* Supplied data *
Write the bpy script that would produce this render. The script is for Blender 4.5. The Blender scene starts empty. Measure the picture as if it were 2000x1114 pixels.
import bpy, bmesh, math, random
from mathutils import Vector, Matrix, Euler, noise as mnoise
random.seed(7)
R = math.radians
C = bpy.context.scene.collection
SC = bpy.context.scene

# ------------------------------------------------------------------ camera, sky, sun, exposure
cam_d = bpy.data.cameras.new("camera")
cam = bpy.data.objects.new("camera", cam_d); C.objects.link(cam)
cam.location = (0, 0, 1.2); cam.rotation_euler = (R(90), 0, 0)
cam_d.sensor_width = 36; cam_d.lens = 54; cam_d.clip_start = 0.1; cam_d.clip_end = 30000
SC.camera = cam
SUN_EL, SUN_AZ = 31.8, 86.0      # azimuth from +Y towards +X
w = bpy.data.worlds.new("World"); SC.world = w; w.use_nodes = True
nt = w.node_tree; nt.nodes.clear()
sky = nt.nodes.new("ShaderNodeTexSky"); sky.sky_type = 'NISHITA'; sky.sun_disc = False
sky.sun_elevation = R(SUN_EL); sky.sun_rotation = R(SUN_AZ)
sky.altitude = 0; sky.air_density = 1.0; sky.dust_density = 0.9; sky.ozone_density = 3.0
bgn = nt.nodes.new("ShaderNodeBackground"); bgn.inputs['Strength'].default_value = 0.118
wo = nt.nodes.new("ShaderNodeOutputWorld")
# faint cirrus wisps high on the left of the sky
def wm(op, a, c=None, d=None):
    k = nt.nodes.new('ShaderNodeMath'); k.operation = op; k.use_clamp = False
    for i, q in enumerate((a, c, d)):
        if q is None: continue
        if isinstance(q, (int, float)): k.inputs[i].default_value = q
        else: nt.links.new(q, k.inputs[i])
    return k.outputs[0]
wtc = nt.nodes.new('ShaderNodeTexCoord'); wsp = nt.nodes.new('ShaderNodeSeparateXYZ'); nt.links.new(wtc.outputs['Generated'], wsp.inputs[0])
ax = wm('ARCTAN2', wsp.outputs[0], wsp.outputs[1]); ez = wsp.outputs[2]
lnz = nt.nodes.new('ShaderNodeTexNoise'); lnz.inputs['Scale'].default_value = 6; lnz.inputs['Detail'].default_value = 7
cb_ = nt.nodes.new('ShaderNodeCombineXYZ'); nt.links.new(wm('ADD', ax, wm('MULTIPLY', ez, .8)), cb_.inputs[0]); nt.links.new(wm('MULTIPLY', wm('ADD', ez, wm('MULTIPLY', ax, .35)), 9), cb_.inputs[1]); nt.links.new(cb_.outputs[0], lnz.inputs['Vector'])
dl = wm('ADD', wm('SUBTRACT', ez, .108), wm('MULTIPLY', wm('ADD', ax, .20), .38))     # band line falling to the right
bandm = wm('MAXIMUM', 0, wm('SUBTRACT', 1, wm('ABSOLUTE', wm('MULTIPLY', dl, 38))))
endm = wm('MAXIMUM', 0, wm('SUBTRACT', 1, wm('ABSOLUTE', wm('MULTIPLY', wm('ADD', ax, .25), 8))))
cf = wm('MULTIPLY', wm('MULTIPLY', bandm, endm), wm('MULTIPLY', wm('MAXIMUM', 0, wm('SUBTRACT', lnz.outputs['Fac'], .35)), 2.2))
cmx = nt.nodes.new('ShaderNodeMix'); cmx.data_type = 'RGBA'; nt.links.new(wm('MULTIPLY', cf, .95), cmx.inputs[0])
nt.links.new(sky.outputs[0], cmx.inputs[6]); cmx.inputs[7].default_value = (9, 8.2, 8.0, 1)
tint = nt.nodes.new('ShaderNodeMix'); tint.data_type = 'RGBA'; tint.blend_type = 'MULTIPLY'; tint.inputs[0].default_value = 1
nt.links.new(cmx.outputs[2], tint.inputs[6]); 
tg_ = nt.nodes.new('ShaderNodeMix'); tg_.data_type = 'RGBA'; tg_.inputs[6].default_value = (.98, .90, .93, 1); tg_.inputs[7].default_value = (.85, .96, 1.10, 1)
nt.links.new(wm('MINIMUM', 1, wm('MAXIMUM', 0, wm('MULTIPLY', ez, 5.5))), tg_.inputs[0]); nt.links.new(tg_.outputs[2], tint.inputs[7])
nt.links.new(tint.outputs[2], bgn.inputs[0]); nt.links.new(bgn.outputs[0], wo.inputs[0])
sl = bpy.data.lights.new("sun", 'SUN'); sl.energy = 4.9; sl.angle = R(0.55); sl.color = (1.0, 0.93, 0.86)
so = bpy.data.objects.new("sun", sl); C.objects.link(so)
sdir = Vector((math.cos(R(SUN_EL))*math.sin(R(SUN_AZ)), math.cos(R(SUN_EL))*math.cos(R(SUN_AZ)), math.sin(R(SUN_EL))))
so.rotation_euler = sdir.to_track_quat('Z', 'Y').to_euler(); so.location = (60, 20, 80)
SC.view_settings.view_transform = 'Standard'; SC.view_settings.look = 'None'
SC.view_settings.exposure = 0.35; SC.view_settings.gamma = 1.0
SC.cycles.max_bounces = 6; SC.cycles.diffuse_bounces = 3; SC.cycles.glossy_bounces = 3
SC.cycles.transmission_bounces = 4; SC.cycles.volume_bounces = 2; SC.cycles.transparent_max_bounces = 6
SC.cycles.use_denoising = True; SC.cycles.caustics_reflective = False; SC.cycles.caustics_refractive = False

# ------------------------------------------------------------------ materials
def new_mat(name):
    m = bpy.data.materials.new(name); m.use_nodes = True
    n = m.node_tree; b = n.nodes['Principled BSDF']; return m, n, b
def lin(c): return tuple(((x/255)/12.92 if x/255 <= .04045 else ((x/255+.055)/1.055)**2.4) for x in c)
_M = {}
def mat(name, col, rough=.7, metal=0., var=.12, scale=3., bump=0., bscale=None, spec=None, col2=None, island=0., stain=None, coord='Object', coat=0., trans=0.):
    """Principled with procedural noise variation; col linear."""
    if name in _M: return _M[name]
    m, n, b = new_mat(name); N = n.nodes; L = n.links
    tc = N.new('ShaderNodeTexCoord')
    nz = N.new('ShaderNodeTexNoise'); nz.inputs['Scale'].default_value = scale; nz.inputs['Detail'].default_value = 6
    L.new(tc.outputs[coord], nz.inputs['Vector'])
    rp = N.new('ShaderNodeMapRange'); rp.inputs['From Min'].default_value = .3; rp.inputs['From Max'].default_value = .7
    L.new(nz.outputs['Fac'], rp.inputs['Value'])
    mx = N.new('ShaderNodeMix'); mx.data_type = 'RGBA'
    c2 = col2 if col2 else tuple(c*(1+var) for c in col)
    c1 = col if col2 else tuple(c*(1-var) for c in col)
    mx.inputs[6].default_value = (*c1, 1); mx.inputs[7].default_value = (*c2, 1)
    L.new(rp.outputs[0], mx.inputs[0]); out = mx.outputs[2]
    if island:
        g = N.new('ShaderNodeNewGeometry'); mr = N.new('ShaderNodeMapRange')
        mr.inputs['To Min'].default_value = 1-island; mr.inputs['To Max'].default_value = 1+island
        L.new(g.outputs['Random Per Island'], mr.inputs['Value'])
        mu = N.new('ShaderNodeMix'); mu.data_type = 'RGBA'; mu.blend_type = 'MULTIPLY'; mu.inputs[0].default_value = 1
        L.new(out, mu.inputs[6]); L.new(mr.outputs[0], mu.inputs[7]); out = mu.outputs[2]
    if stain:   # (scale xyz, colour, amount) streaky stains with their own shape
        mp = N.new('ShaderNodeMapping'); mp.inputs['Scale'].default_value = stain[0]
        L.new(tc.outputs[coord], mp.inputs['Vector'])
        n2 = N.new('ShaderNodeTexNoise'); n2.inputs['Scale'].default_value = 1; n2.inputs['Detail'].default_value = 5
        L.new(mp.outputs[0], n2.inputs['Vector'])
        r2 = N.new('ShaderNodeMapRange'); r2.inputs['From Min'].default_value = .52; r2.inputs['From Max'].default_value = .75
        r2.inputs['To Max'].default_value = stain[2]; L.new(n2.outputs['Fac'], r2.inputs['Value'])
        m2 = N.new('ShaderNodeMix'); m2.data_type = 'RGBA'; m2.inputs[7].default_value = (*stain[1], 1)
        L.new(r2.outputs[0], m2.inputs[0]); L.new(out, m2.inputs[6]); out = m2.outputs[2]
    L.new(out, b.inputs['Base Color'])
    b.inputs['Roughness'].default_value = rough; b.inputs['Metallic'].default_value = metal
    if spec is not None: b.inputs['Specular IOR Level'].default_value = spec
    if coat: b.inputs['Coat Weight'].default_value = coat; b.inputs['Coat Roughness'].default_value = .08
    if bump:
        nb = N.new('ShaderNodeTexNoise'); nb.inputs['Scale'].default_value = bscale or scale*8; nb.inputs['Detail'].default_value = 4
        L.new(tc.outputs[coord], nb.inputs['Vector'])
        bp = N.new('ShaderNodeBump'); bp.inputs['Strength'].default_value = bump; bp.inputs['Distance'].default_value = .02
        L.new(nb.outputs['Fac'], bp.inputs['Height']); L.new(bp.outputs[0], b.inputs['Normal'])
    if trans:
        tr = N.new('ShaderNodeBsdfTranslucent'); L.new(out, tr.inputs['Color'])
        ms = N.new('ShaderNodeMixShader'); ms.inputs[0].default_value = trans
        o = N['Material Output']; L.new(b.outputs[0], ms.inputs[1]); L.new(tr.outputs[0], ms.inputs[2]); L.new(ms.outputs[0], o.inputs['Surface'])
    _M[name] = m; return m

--

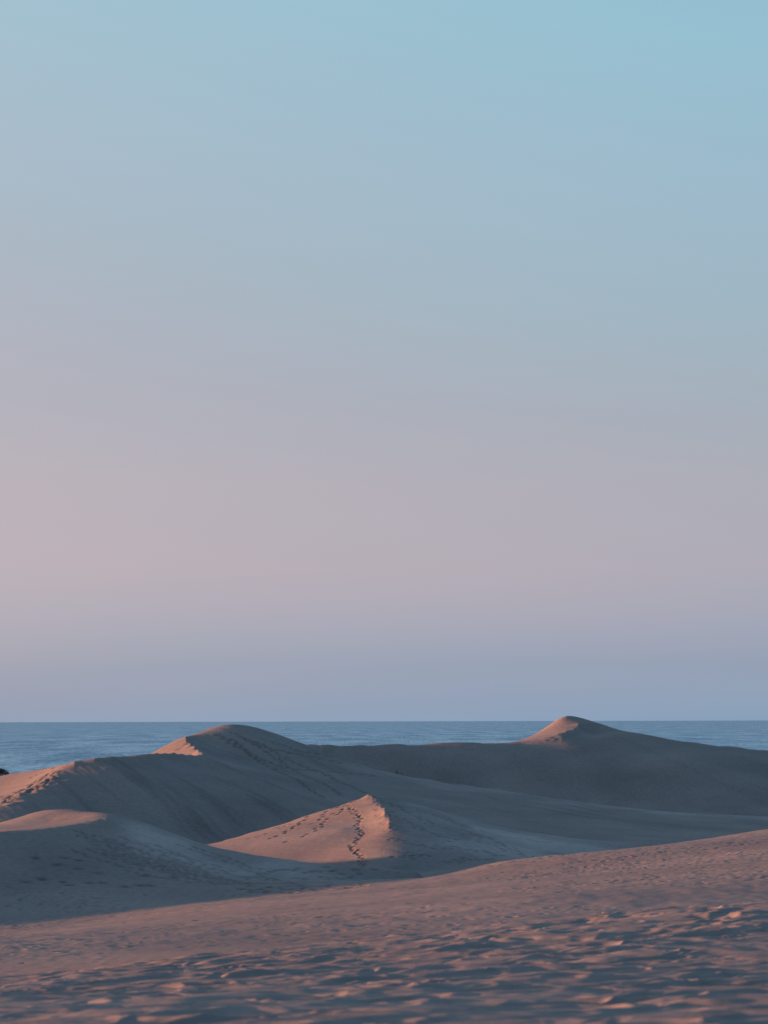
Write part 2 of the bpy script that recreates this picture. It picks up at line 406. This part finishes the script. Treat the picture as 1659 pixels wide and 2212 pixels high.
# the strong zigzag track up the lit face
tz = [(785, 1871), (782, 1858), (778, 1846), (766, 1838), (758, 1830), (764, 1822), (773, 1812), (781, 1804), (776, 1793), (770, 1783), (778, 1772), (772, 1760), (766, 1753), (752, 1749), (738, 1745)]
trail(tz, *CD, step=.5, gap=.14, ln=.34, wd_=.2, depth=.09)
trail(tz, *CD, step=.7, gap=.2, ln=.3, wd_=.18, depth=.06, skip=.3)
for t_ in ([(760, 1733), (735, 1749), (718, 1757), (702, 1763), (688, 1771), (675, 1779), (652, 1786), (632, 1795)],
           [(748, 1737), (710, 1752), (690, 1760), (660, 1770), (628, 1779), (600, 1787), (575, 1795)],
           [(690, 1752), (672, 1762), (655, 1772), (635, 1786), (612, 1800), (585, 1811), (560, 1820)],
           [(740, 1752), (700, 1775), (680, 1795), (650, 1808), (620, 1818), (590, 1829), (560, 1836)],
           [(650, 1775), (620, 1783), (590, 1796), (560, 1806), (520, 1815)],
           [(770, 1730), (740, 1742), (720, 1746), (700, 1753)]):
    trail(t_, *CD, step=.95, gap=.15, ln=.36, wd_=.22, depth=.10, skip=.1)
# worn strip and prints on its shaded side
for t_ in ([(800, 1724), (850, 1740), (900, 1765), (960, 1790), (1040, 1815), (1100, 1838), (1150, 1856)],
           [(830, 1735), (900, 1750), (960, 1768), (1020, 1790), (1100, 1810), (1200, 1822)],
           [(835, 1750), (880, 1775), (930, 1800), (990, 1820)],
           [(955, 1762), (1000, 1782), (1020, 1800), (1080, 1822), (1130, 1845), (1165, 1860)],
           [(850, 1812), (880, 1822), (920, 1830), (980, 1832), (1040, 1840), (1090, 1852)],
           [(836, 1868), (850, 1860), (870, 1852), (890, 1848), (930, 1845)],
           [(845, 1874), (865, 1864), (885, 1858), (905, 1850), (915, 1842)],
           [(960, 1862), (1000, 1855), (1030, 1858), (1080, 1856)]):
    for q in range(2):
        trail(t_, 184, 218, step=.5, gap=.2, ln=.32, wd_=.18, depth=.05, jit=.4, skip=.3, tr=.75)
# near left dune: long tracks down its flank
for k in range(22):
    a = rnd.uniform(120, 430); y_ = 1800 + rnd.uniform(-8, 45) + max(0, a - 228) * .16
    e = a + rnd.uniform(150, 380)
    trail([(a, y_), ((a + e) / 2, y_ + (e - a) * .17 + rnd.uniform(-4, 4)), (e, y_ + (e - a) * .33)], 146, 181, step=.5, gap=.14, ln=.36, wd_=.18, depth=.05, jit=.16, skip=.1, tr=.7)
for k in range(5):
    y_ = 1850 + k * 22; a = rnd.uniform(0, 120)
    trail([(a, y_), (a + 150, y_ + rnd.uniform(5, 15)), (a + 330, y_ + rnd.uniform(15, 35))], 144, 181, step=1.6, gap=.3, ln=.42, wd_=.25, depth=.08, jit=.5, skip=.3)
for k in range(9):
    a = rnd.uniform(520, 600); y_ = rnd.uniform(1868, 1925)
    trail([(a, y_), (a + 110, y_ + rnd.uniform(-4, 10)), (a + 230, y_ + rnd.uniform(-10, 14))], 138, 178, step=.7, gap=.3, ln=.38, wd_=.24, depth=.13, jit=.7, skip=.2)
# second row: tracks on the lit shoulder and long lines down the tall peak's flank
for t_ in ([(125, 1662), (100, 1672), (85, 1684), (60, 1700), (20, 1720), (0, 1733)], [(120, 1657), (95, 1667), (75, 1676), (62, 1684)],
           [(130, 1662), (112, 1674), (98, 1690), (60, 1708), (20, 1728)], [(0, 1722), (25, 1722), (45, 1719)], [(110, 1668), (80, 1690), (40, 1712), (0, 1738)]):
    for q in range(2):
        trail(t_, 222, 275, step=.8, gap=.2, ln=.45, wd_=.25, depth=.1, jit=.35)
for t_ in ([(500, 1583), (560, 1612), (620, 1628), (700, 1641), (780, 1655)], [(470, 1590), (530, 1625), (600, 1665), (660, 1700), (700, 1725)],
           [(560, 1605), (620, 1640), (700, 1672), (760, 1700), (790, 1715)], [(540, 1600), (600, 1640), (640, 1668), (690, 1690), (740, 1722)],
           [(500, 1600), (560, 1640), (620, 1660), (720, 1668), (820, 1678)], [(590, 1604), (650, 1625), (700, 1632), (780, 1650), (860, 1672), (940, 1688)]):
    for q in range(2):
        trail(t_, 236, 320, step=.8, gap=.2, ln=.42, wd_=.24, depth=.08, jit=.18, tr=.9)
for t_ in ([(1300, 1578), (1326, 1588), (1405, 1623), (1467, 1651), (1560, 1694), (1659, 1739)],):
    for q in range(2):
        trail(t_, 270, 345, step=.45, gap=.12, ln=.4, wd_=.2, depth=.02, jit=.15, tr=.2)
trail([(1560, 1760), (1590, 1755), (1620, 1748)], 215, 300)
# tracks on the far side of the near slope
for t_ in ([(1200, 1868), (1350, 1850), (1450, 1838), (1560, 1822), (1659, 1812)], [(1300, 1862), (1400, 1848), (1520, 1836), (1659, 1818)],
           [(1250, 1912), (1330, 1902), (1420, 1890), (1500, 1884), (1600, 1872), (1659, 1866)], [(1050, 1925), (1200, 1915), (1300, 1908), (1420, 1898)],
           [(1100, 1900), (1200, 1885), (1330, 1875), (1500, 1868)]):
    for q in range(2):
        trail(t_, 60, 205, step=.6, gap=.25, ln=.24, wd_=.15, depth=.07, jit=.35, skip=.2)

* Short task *
In the listing above, find the line with "Write the bpy" and the line with "SC = bpy.context.scene". Output those two lines and every line between them, exactly as written.

* Full response *
Write the bpy script that would produce this render. The script is for Blender 4.5. The Blender scene starts empty. Measure the picture as if it were 2000x1114 pixels.
import bpy, bmesh, math, random
from mathutils import Vector, Matrix, Euler, noise as mnoise
random.seed(7)
R = math.radians
C = bpy.context.scene.collection
SC = bpy.context.scene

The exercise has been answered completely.